Day one: 1/1/11 if you count by day, month, year. Or 11/1/1 of you go by year, day/month, month/day. Etc. A rainy and cold day in this part of California. And a supper party with old friends who live just across the road. She is the best cook in all the world. We ate home-made paste with a light green sauce of liquified asparagus and three different sausages grilled outdoors on the barbecue. Lots of South African wine to wash it all down.
We discussed politics as it affects mining. No vast insights, but many details. What is all boiled down to is the impact of the upper class on decision-making as it affects the benefits of the middle class. We were all professional engineers working as consultants to the mining industry. None is poor; none deprived; all with good health schemes. Are we upper class or part of the disappearing middle class? Clearly not upper class–too many debts and obligations not met. Clearly not lower class. –poverty is not an issue and weight loss is a problem . But disappearing middle class? A scary thought!
We bemoaned the absence of infrastructure development: the absence of bridge building; no creation of high-speed rail systems; no new dams; and a decaying infrastructure the replacement of which would keep engineers busy. The consensus was that such civil engineering works are not needed or beneficial to the upper class, hence are not undertaken, in spite of promised stimulus packages.
We noted that America is not producing the goods needed to build new civil works. Even quarries are having a hard time opening or continuing their existence. Surely, we asked, you cannot import for the sustainable future as we have imported in the past? Surely, we asked, even the poor cannot benefit or be served if we only serve hamburgers and donuts, but fail to make?
The cynic opined that these gloomy opinions were based on a perspective of the legal, above-ground economy only. The cynic opined that there are at least two more, unmeasured economies, both probably bigger than the official one.
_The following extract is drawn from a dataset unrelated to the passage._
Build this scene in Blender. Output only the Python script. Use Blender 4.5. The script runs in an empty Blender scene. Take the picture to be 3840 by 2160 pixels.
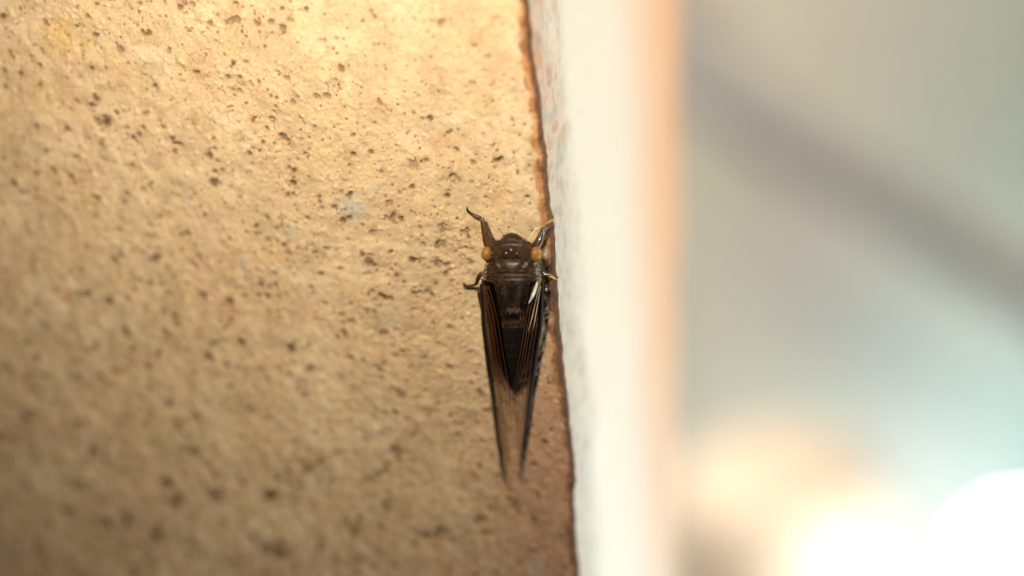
import bpy, math, random
import numpy as np
from mathutils import Vector, Matrix

random.seed(7)
rng = np.random.default_rng(11)
S = bpy.context.scene
COL = S.collection

# ------------------------------------------------------------------ camera
LENS, SENSOR, APERTURE = 60.0, 36.0, 0.0155      # mm, mm, entrance pupil in metres
FPX = LENS / SENSOR * 3840.0                     # focal length in photograph pixels
PA, PB, PD = 0.26, 0.40, 0.237                   # the wall face: depth = PD - PA x - PB y, seen from the camera
_n = np.array([PA, PB, 1.0]); _nl = float(np.linalg.norm(_n))


def _ray(px, py):
    return np.array([(px - 1920.0) / FPX, (1080.0 - py) / FPX, 1.0])


def _plane(px, py, h=0.0):
    r = _ray(px, py)
    return r * ((PD - h * _nl) / float(_n @ r))


AY = _n / _nl
AZ = _plane(1975, 0) - _plane(2168, 2160); AZ /= np.linalg.norm(AZ)
AX = np.array([1.0, 0, 0]); AX = AX - AY * (AX @ AY) - AZ * (AX @ AZ); AX /= np.linalg.norm(AX)
_O = _plane(2076, 950)


def world(P):
    d = P - _O
    return np.array([d @ AX, d @ AY, d @ AZ])


def on_wall(px, py, h=0.0):          # point h metres in front of the wall face
    return world(_plane(px, py, h))


def at(px, py, depth):               # point at a distance along the view
    return world(_ray(px, py) * depth)


cam = bpy.data.cameras.new("camera")
cam.lens, cam.sensor_width, cam.sensor_fit = LENS, SENSOR, 'HORIZONTAL'
cam.clip_start, cam.clip_end = 0.005, 50.0
cam.dof.use_dof = True
cam.dof.focus_distance = float(_plane(1760, 800)[2])
cam.dof.aperture_fstop = LENS / 1000.0 / APERTURE
camo = bpy.data.objects.new("camera", cam); COL.objects.link(camo)
cx, cy, cz = [np.array([AX[i], AY[i], AZ[i]]) for i in range(3)]
cp = world(np.zeros(3))
camo.matrix_world = Matrix(((cx[0], cy[0], -cz[0], cp[0]), (cx[1], cy[1], -cz[1], cp[1]),
                            (cx[2], cy[2], -cz[2], cp[2]), (0, 0, 0, 1)))
S.camera = camo

# ------------------------------------------------------------------ world, lamps, exposure
W = bpy.data.worlds.new("World"); S.world = W; W.use_nodes = True
bg = W.node_tree.nodes["Background"]
bg.inputs[0].default_value = (1.0, 0.86, 0.70, 1); bg.inputs[1].default_value = 0.012


def lamp(name, loc, target, power, color, size):
    L = bpy.data.lights.new(name, 'AREA'); L.shape = 'DISK'; L.size = size
    L.energy = power; L.color = color
    o = bpy.data.objects.new(name, L); COL.objects.link(o)
    o.location = Vector(loc)
    o.rotation_euler = (Vector(target) - Vector(loc)).to_track_quat('-Z', 'Y').to_euler()
    return o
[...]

The first is of course the drug economy which does not appear in official statistics. The second is the economy of undocumented transactions such as occur when the illegal immigrant comes to clean the house, do the washing, and build a beautiful new island in a redecorated kitchen.
We talked of sons in the Navy who note that ninety percent of those they started with in the Navy now work for contractors servicing the armed forces. The result is that more defence budget money flows to the private sector than flows into the pockets of enlisted men and women, straight, gay, or bi. We bemoaned the power of the civilian-military-industrial complex to promote eternal war as a way to make increasing and perpetual profit.
We reflected sadly that we have been at war longer than than the Boer War, or World War I, Word War II, or Vietnam. Now we understood how a society can survive through long and reportedly terribly years of war: they are not affected or benefit financially. Or maybe just enjoy the gory, the battles, death, and the concept of victory.
Thus I returned to a book I finished today: The Price of Altruism by Oren Harman. (Subtitled: George Price and the Search for the Origins of Kindness.) It intertwines the story of George Price, Darwin, and the quest for a mathematical equation to explain evolution. If you are willing to delve deep into the mathematics of covariance, this book is for you. It all stems from Darwin’s observation:
Mr J.S Mill speaks, in his celebrate work Utilitarianism of the social feelings as “powerful natural sentiment” and as “the natural basis of sentiment for utilitarian morality”…But..he also remarks “…the moral feelings are not innate, but acquired.” It is with hesitation that I venture to differ from so profound a thinker, but it can hardly be disputed that the social feelings are instinctive or innate in the lower animals; and why should they not be so in man? Several thinkers believe that the moral sense is acquired by each individual during its lifetime. On the general theory of evolution this is at least extremely improbable. The ignoring of all mental qualities will, as it seems to me, be hereafter judged as a most serious blemish in the works of Mr. Mill.
We debated hence on how this observation affected mining. Is the morality of environmentalism and its consequence instinctive or innate? Is a moral sense of decency that leads to concerns about potential negative impacts of mining “acquired by each individual during its lifetime?” Is the miner prompted by “a sentiment for utilitarian morality” when he develops a contentious new mine?
Deep stuff and I would have to be more awake and less inebriated to do this discussion and its implications justice. All I can say is that this is a great book. So I end on a heart-felt wish for a good new year.
amazing stuff that demonstrates even the simple concepts are extremely complicated; now add in our increasing ability to view a bigger picture and at the same time the complexity, add in human emotional characteristics such as optimism, presumably tied in to hormonal drivers, and you have one heck of a tangle for the Prices of this world to tackle and characterize mathematically. Meanwhile we have a job to do, as best we can, balancing altruism with the real world practical demands. A very human challenge! Gotta get the book! Happy New Year!